■ Given task
Tell me how many lines hold "scene", please, using only the number.
· · · · · · ·
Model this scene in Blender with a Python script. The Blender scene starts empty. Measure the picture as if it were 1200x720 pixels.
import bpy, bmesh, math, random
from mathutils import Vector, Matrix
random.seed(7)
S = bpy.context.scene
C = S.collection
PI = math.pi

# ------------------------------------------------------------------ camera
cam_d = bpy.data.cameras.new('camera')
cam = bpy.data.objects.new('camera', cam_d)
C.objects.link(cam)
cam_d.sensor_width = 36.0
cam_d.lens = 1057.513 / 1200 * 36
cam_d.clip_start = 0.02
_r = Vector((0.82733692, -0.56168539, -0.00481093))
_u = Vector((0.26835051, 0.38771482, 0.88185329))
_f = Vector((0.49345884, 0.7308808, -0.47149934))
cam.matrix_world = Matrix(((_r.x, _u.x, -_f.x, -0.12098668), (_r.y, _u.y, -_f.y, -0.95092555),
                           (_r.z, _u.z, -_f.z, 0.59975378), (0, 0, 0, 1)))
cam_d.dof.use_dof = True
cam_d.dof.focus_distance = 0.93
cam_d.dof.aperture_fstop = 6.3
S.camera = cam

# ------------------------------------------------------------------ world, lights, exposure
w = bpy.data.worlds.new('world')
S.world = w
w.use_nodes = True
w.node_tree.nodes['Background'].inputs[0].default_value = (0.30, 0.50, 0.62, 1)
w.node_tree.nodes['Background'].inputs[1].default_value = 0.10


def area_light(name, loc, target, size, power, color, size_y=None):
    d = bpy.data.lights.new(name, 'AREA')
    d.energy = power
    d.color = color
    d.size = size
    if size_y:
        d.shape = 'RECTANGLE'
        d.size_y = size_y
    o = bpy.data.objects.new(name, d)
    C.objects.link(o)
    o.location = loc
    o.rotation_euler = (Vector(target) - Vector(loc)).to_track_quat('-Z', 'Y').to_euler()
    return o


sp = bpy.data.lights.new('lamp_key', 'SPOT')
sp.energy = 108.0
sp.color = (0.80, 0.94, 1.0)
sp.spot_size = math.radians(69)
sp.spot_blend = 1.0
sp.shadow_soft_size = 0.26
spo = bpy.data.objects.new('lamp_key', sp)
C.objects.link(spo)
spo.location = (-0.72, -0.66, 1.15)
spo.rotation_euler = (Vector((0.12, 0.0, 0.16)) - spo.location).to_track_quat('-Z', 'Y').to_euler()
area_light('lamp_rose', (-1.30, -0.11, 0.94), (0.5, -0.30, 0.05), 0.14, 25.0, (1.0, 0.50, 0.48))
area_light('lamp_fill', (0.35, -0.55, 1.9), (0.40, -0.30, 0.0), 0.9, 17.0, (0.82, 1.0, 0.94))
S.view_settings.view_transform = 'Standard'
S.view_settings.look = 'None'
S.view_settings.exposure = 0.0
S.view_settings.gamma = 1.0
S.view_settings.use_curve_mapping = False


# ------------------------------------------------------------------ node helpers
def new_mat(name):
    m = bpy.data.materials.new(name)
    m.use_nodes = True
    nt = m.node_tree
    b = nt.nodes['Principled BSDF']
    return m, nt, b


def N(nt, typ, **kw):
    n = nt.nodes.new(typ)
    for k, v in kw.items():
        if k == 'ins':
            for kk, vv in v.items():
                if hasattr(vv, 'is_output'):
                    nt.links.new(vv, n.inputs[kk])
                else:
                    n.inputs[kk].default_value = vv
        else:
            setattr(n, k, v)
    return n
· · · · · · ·
■ Correct output
2